Yet another shocking development in the crypto space.
Pike Finance, a decentralized finance (DeFi) lending protocol, fell victim to a new exploit, resulting in a significant loss of $1.68 million in digital assets. This marks the second breach in just three days, shedding light on the ongoing vulnerabilities within the DeFi sector.
A recent report by Cyvers Alerts, a blockchain security and analytics firm, revealed a troubling discovery: the hacker managed to exploit vulnerabilities in smart contracts across three different chains – Ethereum, Arbitrum, and Optimism – all on April 30.
The attacker gained control over the output address within Pike Finance’s smart contract, orchestrating a significant transfer of cryptocurrency to their own account. The damage totaled $1.4 million in Ether (ETH), $150 thousand in Optimism (OP) tokens, and over $100 thousand in Arbitrum (ARB) tokens.
Déjà vu?
Interestingly, this breach follows a similar incident on April 26, where Pike Finance suffered a $300,000 loss.
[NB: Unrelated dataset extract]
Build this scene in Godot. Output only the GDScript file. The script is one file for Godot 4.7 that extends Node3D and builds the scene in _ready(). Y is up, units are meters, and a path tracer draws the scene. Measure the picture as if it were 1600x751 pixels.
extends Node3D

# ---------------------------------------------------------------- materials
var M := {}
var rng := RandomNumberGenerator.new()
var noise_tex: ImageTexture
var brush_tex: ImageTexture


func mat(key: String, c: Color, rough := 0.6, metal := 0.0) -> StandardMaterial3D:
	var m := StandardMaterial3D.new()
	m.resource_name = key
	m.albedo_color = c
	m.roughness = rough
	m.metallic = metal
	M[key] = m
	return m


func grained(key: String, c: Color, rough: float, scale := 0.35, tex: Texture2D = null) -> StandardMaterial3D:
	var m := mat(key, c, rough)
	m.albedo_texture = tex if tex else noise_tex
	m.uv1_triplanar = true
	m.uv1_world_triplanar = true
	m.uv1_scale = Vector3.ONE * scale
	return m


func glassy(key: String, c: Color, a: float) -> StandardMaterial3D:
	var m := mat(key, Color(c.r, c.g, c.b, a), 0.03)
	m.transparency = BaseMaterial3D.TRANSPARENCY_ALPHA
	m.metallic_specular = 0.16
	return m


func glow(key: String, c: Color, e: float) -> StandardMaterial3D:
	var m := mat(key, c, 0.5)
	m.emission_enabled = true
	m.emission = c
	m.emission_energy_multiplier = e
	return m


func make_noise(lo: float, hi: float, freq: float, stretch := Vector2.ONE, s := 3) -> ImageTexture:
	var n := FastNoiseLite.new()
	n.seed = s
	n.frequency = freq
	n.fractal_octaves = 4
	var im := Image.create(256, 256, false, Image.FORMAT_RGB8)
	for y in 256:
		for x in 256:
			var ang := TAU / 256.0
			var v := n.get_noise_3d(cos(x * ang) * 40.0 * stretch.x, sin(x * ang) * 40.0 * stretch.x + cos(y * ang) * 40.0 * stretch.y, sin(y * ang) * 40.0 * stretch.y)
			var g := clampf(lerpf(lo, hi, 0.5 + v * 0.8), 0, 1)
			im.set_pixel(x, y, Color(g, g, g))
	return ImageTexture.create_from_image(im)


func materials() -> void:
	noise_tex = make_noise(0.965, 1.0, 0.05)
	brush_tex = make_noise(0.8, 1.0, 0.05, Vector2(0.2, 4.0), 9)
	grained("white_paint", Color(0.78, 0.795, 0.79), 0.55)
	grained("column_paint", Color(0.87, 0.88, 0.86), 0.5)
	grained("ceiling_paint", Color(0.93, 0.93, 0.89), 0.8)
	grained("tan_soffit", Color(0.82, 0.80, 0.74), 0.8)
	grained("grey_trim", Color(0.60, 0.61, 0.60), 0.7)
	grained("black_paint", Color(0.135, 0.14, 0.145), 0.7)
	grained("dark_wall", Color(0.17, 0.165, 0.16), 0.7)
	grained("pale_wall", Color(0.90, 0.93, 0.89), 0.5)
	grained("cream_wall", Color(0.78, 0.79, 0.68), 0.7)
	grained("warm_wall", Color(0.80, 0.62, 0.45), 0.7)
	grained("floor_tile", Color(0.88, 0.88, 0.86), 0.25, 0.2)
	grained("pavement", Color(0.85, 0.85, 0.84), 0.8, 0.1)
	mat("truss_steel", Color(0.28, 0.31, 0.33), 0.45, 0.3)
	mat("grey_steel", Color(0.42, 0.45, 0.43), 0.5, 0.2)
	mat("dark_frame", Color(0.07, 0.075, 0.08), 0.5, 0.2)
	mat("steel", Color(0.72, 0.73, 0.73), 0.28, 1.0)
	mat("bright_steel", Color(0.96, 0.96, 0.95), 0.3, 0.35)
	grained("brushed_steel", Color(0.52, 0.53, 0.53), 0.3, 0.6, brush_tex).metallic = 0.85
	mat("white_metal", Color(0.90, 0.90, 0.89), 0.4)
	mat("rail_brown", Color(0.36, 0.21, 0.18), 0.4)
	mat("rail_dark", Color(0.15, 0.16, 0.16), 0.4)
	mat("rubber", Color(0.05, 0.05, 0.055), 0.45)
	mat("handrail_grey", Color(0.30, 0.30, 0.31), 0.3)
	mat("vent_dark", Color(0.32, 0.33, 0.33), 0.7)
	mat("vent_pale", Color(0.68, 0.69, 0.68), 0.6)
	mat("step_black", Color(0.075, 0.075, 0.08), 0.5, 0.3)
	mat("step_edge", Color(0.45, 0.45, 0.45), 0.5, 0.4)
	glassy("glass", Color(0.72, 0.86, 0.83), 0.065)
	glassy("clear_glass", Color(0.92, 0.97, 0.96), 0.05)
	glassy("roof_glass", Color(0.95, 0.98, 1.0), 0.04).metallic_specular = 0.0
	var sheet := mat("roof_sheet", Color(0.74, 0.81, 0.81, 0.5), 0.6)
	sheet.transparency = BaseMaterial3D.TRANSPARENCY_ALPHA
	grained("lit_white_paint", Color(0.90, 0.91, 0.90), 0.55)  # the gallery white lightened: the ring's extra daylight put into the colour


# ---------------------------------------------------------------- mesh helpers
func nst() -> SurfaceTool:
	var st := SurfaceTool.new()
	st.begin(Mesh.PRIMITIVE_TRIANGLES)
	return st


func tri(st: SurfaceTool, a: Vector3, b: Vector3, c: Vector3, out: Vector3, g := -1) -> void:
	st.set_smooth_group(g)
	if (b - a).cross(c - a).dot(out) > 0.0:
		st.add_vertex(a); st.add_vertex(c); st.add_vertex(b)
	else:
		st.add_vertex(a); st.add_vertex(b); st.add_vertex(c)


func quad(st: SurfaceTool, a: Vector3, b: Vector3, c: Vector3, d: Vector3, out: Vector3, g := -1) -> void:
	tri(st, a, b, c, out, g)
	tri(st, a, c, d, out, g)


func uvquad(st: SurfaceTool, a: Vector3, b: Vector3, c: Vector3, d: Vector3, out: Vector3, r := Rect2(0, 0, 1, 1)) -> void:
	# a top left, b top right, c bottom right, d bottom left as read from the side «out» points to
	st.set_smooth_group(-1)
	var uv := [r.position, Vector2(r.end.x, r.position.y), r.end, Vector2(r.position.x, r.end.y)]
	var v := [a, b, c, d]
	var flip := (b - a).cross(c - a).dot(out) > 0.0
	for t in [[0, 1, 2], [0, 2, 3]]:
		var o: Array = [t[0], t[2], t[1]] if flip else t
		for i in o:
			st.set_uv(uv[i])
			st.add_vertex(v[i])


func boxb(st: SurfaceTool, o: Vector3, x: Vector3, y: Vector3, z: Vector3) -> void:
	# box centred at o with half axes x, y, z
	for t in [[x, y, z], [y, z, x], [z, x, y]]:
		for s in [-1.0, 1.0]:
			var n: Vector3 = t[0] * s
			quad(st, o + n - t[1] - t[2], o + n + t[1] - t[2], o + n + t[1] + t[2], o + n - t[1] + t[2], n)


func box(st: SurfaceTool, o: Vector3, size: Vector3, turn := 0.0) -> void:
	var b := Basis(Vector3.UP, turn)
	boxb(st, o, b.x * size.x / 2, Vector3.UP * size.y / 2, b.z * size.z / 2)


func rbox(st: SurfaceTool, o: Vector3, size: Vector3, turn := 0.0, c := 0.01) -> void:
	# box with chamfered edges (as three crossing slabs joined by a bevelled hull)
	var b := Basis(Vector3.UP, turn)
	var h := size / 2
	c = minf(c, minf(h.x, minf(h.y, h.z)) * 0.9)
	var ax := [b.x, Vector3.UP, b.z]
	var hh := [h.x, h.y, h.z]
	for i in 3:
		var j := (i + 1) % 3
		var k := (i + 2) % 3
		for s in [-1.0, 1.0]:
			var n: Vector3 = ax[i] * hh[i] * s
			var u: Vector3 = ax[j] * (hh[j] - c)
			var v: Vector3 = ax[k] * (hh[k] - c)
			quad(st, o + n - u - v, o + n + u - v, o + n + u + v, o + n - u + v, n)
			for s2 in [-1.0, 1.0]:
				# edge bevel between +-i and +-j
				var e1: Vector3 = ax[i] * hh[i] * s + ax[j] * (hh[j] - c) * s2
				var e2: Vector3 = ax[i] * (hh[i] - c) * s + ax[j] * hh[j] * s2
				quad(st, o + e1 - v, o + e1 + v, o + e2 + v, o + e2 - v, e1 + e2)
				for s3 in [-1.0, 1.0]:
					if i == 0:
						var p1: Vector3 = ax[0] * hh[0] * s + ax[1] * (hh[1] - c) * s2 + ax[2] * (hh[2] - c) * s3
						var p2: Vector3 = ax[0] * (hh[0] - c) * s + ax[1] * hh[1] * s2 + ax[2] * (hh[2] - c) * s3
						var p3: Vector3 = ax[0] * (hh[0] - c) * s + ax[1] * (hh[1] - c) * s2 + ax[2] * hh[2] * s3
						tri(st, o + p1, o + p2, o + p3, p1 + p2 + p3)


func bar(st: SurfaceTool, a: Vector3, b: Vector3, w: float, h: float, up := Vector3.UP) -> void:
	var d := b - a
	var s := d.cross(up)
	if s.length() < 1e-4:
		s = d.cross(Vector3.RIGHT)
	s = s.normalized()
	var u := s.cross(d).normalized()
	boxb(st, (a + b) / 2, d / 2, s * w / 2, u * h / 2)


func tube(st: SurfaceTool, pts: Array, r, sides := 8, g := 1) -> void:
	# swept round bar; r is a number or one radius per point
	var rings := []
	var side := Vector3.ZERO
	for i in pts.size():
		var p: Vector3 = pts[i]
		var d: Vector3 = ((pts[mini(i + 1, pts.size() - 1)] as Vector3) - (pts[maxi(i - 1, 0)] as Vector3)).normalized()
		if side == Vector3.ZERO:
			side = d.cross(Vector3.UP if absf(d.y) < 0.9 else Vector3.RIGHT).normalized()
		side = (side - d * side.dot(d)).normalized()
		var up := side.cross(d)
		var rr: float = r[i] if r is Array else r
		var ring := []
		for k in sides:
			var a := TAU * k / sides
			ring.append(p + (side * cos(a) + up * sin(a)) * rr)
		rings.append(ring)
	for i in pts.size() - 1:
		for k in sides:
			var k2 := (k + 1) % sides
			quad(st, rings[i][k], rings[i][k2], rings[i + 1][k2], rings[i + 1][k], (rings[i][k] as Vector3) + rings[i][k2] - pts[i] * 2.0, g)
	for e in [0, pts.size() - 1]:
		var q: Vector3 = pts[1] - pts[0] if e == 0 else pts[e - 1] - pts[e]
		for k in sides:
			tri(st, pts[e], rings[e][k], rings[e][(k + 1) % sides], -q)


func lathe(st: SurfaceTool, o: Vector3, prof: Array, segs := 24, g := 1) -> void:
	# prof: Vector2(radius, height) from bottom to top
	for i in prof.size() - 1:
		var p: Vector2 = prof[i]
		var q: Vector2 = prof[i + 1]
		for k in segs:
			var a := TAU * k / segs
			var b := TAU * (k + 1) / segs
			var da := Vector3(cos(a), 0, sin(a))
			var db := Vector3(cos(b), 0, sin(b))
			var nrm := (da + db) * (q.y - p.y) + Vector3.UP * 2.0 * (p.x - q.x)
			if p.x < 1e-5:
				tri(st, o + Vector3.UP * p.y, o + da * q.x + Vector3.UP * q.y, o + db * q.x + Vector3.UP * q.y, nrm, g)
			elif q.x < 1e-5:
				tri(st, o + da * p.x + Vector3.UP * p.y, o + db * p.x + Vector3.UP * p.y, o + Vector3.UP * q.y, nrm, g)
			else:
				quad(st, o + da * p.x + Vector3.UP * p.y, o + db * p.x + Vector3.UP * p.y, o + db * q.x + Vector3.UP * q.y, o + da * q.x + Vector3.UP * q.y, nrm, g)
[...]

Both breaches exploited a critical flaw in smart contracts, giving the attacker the ability to override contractual capabilities. A new dependency introduced a shift in storage layout, creating an opening for exploitation. Using this, attackers upgraded contracts, bypassing administrative access to facilitate fund withdrawals.
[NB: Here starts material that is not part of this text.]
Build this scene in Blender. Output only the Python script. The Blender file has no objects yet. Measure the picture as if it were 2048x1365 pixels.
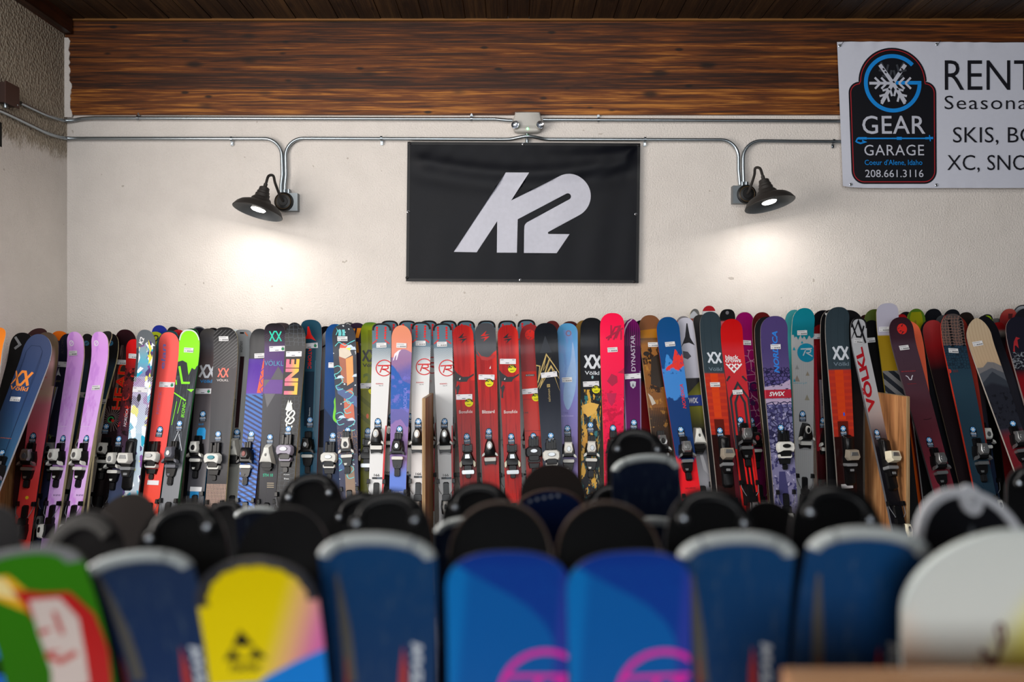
import bpy, bmesh, math, random
from mathutils import Vector, Matrix
from mathutils.geometry import tessellate_polygon, delaunay_2d_cdt
D = bpy.data
SC = bpy.context.scene
COL = SC.collection
rnd = random.Random(7)
# ---------------------------------------------------------------- camera, world, light, exposure
F = 2048 * 30.0 / 36.0            # focal length in pixels of the 2048 x 1365 frame
CZ = 1.55                         # camera height
WALL = 5.60                       # distance to the back wall
LEFT = -2.92                      # left wall
cam = D.cameras.new('camera'); cam.lens = 30; cam.sensor_width = 36
cam.dof.use_dof = True; cam.dof.focus_distance = 5.25; cam.dof.aperture_fstop = 2.6
co = D.objects.new('camera', cam); COL.objects.link(co)
co.location = (0, 0, CZ); co.rotation_euler = (math.pi / 2, 0, 0)
SC.camera = co
cam.clip_start = 0.05
SC.view_settings.view_transform = 'Standard'; SC.view_settings.look = 'None'
SC.view_settings.gamma = 1; SC.view_settings.exposure = 0.0
w = D.worlds.new('world'); SC.world = w; w.use_nodes = True
w.node_tree.nodes['Background'].inputs[0].default_value = (0.86, 0.92, 1.0, 1)
w.node_tree.nodes['Background'].inputs[1].default_value = 0.06

def area(name, loc, rot, sx, sy, power, color):
    l = D.lights.new(name, 'AREA'); l.shape = 'RECTANGLE'; l.size = sx; l.size_y = sy
    l.energy = power; l.color = color
    o = D.objects.new(name, l); COL.objects.link(o); o.location = loc; o.rotation_euler = rot
    return o
area('window_daylight', (LEFT + .06, 1.9, 1.9), (0, math.radians(-90), 0), 1.7, 3.2, 205, (1, .94, .88))
area('overhead_fill', (-.7, 2.3, 3.5), (math.radians(18), 0, 0), 4.2, .6, 78, (1, .97, .93))  # added overhead fill, unseen; set high so its reflection misses the skis
area('front_fill', (-1.2, -6.5, 2.0), (math.radians(90), 0, 0), 5.6, 3.4, 500, (.94, .97, 1))  # added fill behind the camera, brightens surfaces that face it

def P(px, py, d):
    return Vector(((px - 1024) / F * d, d, CZ + (682.5 - py) / F * d))

# ---------------------------------------------------------------- materials
def lin(h):
    h = h.lstrip('#')
    v = [int(h[i:i + 2], 16) / 255 for i in (0, 2, 4)]
    return tuple(c / 12.92 if c <= .04045 else ((c + .055) / 1.055) ** 2.4 for c in v) + (1,)

class G:
    """small node graph helper"""
    def __init__(s, name):
        s.m = D.materials.new(name); s.m.use_nodes = True
        s.t = s.m.node_tree; s.b = s.t.nodes['Principled BSDF']
    def n(s, typ, **kw):
        x = s.t.nodes.new(typ)
        for k, v in kw.items(): setattr(x, k, v)
        return x
    def put(s, sock, v):
        if isinstance(v, bpy.types.NodeSocket): s.t.links.new(v, sock)
        elif v is not None: sock.default_value = v
    def m_(s, op, a, b=None, c=None):
        x = s.n('ShaderNodeMath', operation=op)
        for i, v in enumerate((a, b, c)): s.put(x.inputs[i], v)
        return x.outputs[0]
    def mix(s, f, a, b, mode='MIX'):
        x = s.n('ShaderNodeMix', data_type='RGBA', blend_type=mode)
        s.put(x.inputs[0], f); s.put(x.inputs[6], a); s.put(x.inputs[7], b)
        return x.outputs[2]
    def xyz(s, a, b, c=0.0):
        x = s.n('ShaderNodeCombineXYZ')
        for i, v in enumerate((a, b, c)): s.put(x.inputs[i], v)
        return x.outputs[0]
    def sep(s, v):
        x = s.n('ShaderNodeSeparateXYZ'); s.put(x.inputs[0], v); return x.outputs
    def noise(s, vec, scale=1.0, detail=3.0, rough=.55, dist=0.0):
        x = s.n('ShaderNodeTexNoise'); s.put(x.inputs['Vector'], vec)
        x.inputs['Scale'].default_value = scale; x.inputs['Detail'].default_value = detail
        x.inputs['Roughness'].default_value = rough; x.inputs['Distortion'].default_value = dist
        return x.outputs['Fac']
    def ramp(s, f, stops, interp='LINEAR'):
        x = s.n('ShaderNodeValToRGB'); r = x.color_ramp; r.interpolation = interp
        while len(r.elements) < len(stops): r.elements.new(.5)
        for e, (p, c) in zip(r.elements, sorted(stops, key=lambda q: q[0])):
            e.position = min(1, max(0, p)); e.color = lin(c) if isinstance(c, str) else (c, c, c, 1)
        s.put(x.inputs[0], f); return x.outputs[0]
    def step(s, v, lo, hi):
        x = s.n('ShaderNodeMapRange', interpolation_type='SMOOTHSTEP')
        s.put(x.inputs[0], v); x.inputs[1].default_value = lo; x.inputs[2].default_value = hi
        return x.outputs[0]
    def obj(s): return s.n('ShaderNodeTexCoord').outputs['Object']
    def bump(s, h, strength, dist=.01):
        x = s.n('ShaderNodeBump'); x.inputs['Strength'].default_value = strength
        x.inputs['Distance'].default_value = dist; s.put(x.inputs['Height'], h)
        s.t.links.new(x.outputs[0], s.b.inputs['Normal'])
    def fin(s, color, rough=.5, metal=0.0, coat=0.0, spec=.3):
        s.put(s.b.inputs['Base Color'], color); s.put(s.b.inputs['Roughness'], rough)
        s.b.inputs['Metallic'].default_value = metal; s.b.inputs['Coat Weight'].default_value = coat
        s.b.inputs['Coat Roughness'].default_value = .12
        if not metal: s.b.inputs['Specular IOR Level'].default_value = spec
        return s.m

_mc = {}
def mat(hexc, rough=.4, metal=0.0, coat=0.0, grain=.06):
    """plain coloured material with a faint procedural mottle"""
    k = (hexc, rough, metal, coat)
    if k not in _mc and '|' in hexc:      # two-colour print blending across the ski
        g = G('blended_print'); a, b_ = hexc.split('|'); x = g.sep(g.obj())[0]
        _mc[k] = g.fin(g.mix(g.step(x, -.035, .03), lin(a), lin(b_)), rough)
    if k not in _mc:
        g = G('finish_' + hexc.strip('#') + ('_metal' if metal else ''))
        nz = g.noise(g.obj(), 35, 2)
        c = lin(hexc)
        dk = tuple(x * (1 - grain * 2) for x in c[:3]) + (1,)
        lt = tuple(min(1, x * (1 + grain)) for x in c[:3]) + (1,)
        _mc[k] = g.fin(g.mix(nz, dk, lt), rough, metal, coat)
    return _mc[k]
def glow(name, color, strength):
    g = G(name); g.b.inputs['Base Color'].default_value = (.8, .8, .8, 1)
    g.b.inputs['Emission Color'].default_value = lin(color); g.b.inputs['Emission Strength'].default_value = strength
    return g.m
BLACK = lambda: mat('#0b0b0d', .38)
CHROME = lambda: mat('#c8ccd2', .18, 1.0)
STEEL = lambda: mat('#9aa3aa', .32, 1.0)

# ---------------------------------------------------------------- object helpers
def link(name, mesh, parent=None, loc=None):
    o = D.objects.new(name, mesh); COL.objects.link(o)
    if parent is not None: o.parent = parent
    if loc is not None: o.location = loc
    return o
def tag(o, label, cat, group=None):
    o['label'] = label; o['category'] = cat
    if group: o['group'] = group
    return o
def struct(o): o['kind'] = 'structure'; return o
def thing(name, label, cat, loc=(0, 0, 0), group=None, mtx=None):
    o = D.objects.new(name, None); COL.objects.link(o); o.empty_display_size = .05
    o.location = loc
    if mtx is not None: o.matrix_world = mtx
    return tag(o, label, cat, group)

class B:
    """collects geometry for ONE mesh"""
    def __init__(s): s.v = []; s.f = []; s.mi = []; s.mats = []; s.sm = []; s.uv = {}
    def mid(s, m):
        if m not in s.mats: s.mats.append(m)
        return s.mats.index(m)
    def add(s, vs, fs, m, smooth=False):
        o = len(s.v); s.v += [tuple(v) for v in vs]; i = s.mid(m)
        for f in fs: s.f.append(tuple(o + k for k in f)); s.mi.append(i); s.sm.append(smooth)
        return o
    def box(s, c, d, m, rot=None):
        x, y, z = (k / 2 for k in d)
        vs = [Vector((a, b, e)) for a in (-x, x) for b in (-y, y) for e in (-z, z)]
        if rot is not None: vs = [rot @ v for v in vs]
        vs = [v + Vector(c) for v in vs]
        s.add(vs, [(0, 1, 3, 2), (4, 6, 7, 5), (0, 4, 5, 1), (2, 3, 7, 6), (0, 2, 6, 4), (1, 5, 7, 3)], m)
    def tube(s, pts, r, m, n=10, caps=True):
        pts = [Vector(p) for p in pts]; rings = []; up = None
        rs = r if isinstance(r, (list, tuple)) else [r] * len(pts)
        for i, p in enumerate(pts):
            t = (pts[min(i + 1, len(pts) - 1)] - pts[max(i - 1, 0)]).normalized()
            if up is None: up = t.orthogonal().normalized()
            up = (up - t * up.dot(t)).normalized(); sd = t.cross(up)
            rings.append([p + (up * math.cos(a) + sd * math.sin(a)) * rs[i] for a in (k * 2 * math.pi / n for k in range(n))])
        s.loft(rings, m, caps)
    def loft(s, rings, m, caps=True, smooth=True):
        n = len(rings[0]); vs = [v for r in rings for v in r]
        fs = [(i * n + k, i * n + (k + 1) % n, (i + 1) * n + (k + 1) % n, (i + 1) * n + k) for i in range(len(rings) - 1) for k in range(n)]
        o = s.add(vs, fs, m, smooth)
        if caps:
            i = s.mid(m)
            for q in (range(n), range((len(rings) - 1) * n, len(rings) * n)):
                s.f.append(tuple(o + k for k in q)); s.mi.append(i); s.sm.append(False)
    def lathe(s, prof, m, mtx, n=40, caps=False):
        s.loft([[mtx @ Vector((r * math.cos(a), r * math.sin(a), z)) for a in (k * 2 * math.pi / n for k in range(n))] for r, z in prof], m, caps)
    def poly(s, pts, fn, m):
        """flat polygon of 2D points mapped through fn"""
        tri = tessellate_polygon([[Vector((a, b, 0)) for a, b in pts]])
        s.add([fn(a, b) for a, b in pts], [tuple(t) for t in tri], m)
    def build(s, name, parent=None, loc=None, sharp=40):
        me = D.meshes.new(name); me.from_pydata(s.v, [], s.f)
        for m in s.mats: me.materials.append(m)
        me.polygons.foreach_set('material_index', s.mi); me.polygons.foreach_set('use_smooth', s.sm)
        for nm, dat in s.uv.items():
            L = me.uv_layers.new(name=nm)
            for lp in me.loops:
                if lp.vertex_index in dat: L.data[lp.index].uv = dat[lp.vertex_index]
        bm = bmesh.new(); bm.from_mesh(me); bmesh.ops.recalc_face_normals(bm, faces=[f for f in bm.faces if len(f.verts) > 3 or True])
        bm.to_mesh(me); bm.free()
        me.set_sharp_from_angle(angle=math.radians(sharp))
        return link(name, me, parent, loc)

_tc = {}
def glyphs(text, bold=0.0, shear=0.0, space=1.0):
    """built-in-font text as 2D triangles scaled to the unit box, centred on 0"""
    k = (text, bold, shear, space)
    if k not in _tc:
        c = D.curves.new('lettering', 'FONT'); c.body = text; c.offset = bold; c.shear = shear; c.resolution_u = 3; c.space_character = space
        o = D.objects.new('lettering', c); COL.objects.link(o)
        me = D.meshes.new_from_object(o)
        vs = [(v.co.x, v.co.y) for v in me.vertices]; fs = [tuple(p.vertices) for p in me.polygons]
        D.objects.remove(o); D.curves.remove(c); D.meshes.remove(me)
        x0, x1 = min(v[0] for v in vs), max(v[0] for v in vs); y0, y1 = min(v[1] for v in vs), max(v[1] for v in vs)
        _tc[k] = ([((a - x0) / (x1 - x0) - .5, .5 - (b - y0) / (y1 - y0)) for a, b in vs], fs)
    return _tc[k]
def stroke(pts, w, closed=False):
    """polyline as mitred quads: verts, faces"""
    n = len(pts); V = []; Fc = []
    for i in range(n):
        p = Vector(pts[i]); a = Vector(pts[i - 1]) if (i or closed) else None; b = Vector(pts[(i + 1) % n]) if (i < n - 1 or closed) else None
        t1 = (p - a).normalized() if a is not None else (b - p).normalized(); t2 = (b - p).normalized() if b is not None else t1
        n1 = Vector((-t1.y, t1.x)); n2 = Vector((-t2.y, t2.x)); m = (n1 + n2)
        m = m.normalized() if m.length > .05 else n1
        k = min(2.2, 1 / max(.3, m.dot(n1)))
        V += [tuple(p + m * (w / 2 * k)), tuple(p - m * (w / 2 * k))]
    for i in range(n if closed else n - 1):
        j = (i + 1) % n; Fc.append((2 * i, 2 * i + 1, 2 * j + 1, 2 * j))
    return V, Fc
def smooth(pts, k=6, closed=False):
    """Catmull-Rom through 2D/3D points"""
    pts = [Vector(p) for p in pts]; n = len(pts); out = []
    for i in range(n if closed else n - 1):
        p0, p1, p2, p3 = (pts[j % n] if closed else pts[min(max(j, 0), n - 1)] for j in (i - 1, i, i + 1, i + 2))
        for q in range(k):
            t = q / k
            out.append(.5 * ((2 * p1) + (p2 - p0) * t + (2 * p0 - 5 * p1 + 4 * p2 - p3) * t * t + (3 * p1 - p0 - 3 * p2 + p3) * t ** 3))
    if not closed: out.append(pts[-1])
    return out
def circ(r, n=20, ry=None): return [(r * math.cos(a), (ry or r) * math.sin(a)) for a in (k * 2 * math.pi / n for k in range(n))]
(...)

In response to these events, Pike Finance has taken proactive measures, offering a 20% reward for the return of funds or any valuable information aiding in their recovery. The protocol commits to a thorough investigation and pledges to strengthen its security infrastructure to prevent similar occurrences in the future.
In addition to Pike Finance’s plight, CertiK uncovered a broader trend within the cryptocurrency sphere. April saw a significant decline in hacks and scams, dropping to a three-year low of $25.7 million in total losses.
This 141% decrease from the previous month’s figures is attributed to a decrease in private key compromises, highlighting the importance of enhanced security measures and community vigilance.
While Pike Finance is still processing the negative consequences of the last two exploits, the crypto as a whole has got to address constantly changing threats, including the high demand for security measures in the rapidly expanding DeFi.